The plantations' focus on cash crops made them dependent on the mother country for all manner of goods. Outgoing cargoes from Lancaster might range from fine clothing, beef and furniture for the planters to knitted caps, salted fish and work implements for their slaves. Sugar production in the islands required copper 'stills' (distilling apparatus) whilst plantation houses needed candles for light. At home, colonial imports encouraged sugar refining in both ports and even a pipe manufactory in Whitehaven. And whilst one of Lancaster's foremost businesses was the Gillows, the most famous of its cabinet-making firms to profit from the import of tropical woods and dyes, Whitehaven had its successful rum merchants the Jeffersons.
PLANTATION OWNERSHIP
Closer still to the institution of slavery were the plantation owners. Possession came about through direct purchase or when planters defaulted on mortgage payments making their property over to their creditors. Probate records for Lancaster bear witness to those merchants, including the town's successful Rawlinson family, who became legal owners of slaves working the plantations. Possession encompassed many of the British islands, especially those acquired through 18th century wars, such as Grenada and Dominica. Ownership of plantation slaves can just as readily be associated with those living in and around Whitehaven. Prominent amongst them were the Lowther and Senhouse families who bought plantations in Barbados and the Jefferson family whose rum supplies were enhanced through purchasing a plantation in Antigua. Many would receive compensation after slavery's abolition in the British Caribbean between 1834 and 1838.
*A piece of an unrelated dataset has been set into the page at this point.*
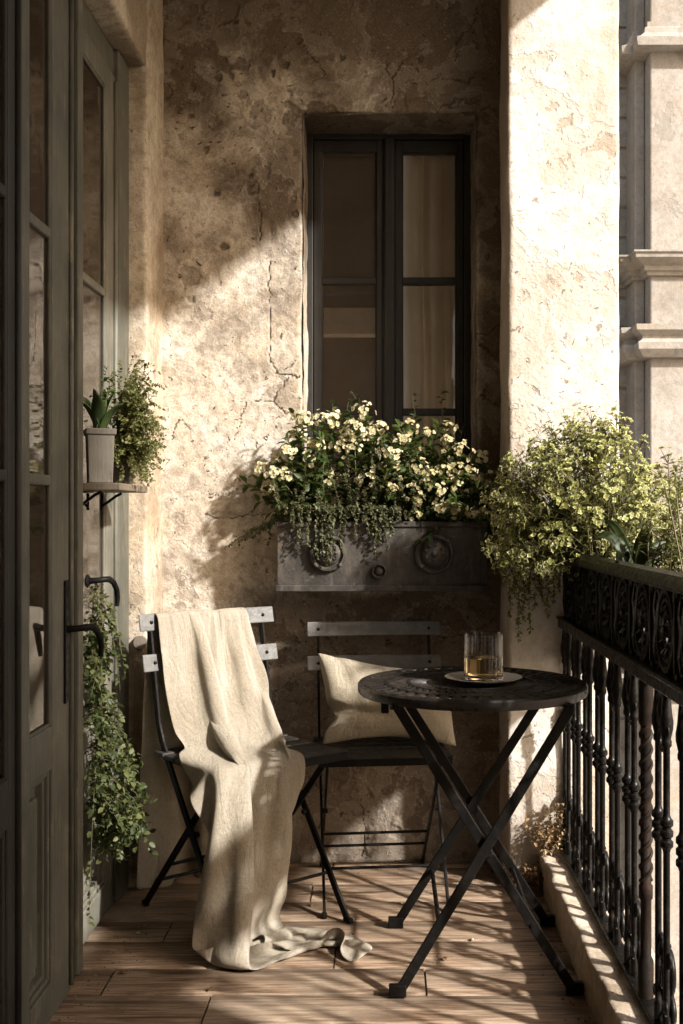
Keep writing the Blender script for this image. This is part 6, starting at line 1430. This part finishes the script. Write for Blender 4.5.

IMPACT OF TRANSATLANTIC SLAVERY
Despite the risks, trade based around transatlantic slavery brought tremendous prosperity to the region. Although merchants stood to gain most from this overseas commerce, those supplying their ships, trade goods and other needs all profited too. Success in colonial trade spurred Lancaster merchants to act collectively to improve port facilities and to express their growing confidence through commissioning the elegant Customs House on St George's Quay. Those in colonial trade made less impact on harbour development at Whitehaven given the patronage of the powerful Lowther family who, in accommodating their interests in the coal trade, did not always meet the needs of the port's transatlantic fleet. Wealth and trade translated into fine town houses and substantial warehouses in both ports. Merchants also purchased land and property in surrounding districts which they turned into country estates, a practice that was mirrored in some style by John Bolton's procurement of Storrs Hall at Windermere on the back of Liverpool trade. Some, around Lancaster, even ventured into water-powered cotton mills.
An altogether different and often unexpected consequence of the region's close links with transatlantic slavery was the introduction of Black people locally. Parish registers disclose their presence and numbers across the region even within remote villages. Most, however, would have lived in and around larger centres, especially the ports of Lancaster and Whitehaven. Their arrival can be easily explained in terms of transatlantic trade. Most would have been brought over by captains and merchants returning from the colonies. On arrival, some would have been left waiting for the ship to sail again, as seems to have been the case with Sambo, a slave who died in about 1736 and was buried at Sunderland Point near Lancaster. Others were evidently destined to serve in the town and country houses of merchants who no doubt considered fashionable Black servants as befitting their social aspirations. Although the majority of the region's Blacks would have been in domestic service, some were able to live more independently, including those receiving wages aboard vessels engaged in the plantation trade. Implication in transatlantic slavery was hard to avoid.
LEGACY
The region's transatlantic commerce would not endure, however. Time highlighted local disadvantages, especially distance from manufacturing centres for exports and markets for imports. Further away, Whitehaven was the first to suffer but from 1800 Lancaster merchants began feeling the pinch too. This same remoteness may well have served, down the years, to diminish public awareness of the region's notorious commercial past. Yet its legacy remains today. It is evident in the Georgian architecture and street names of the ports and in surrounding country houses. It can be traced in memorial inscriptions, local paintings and artefacts as well as in parish registers and newspapers. Leather-bound ledgers chart enriching commercial enterprises that speak of the many caught up in the web of transatlantic slavery.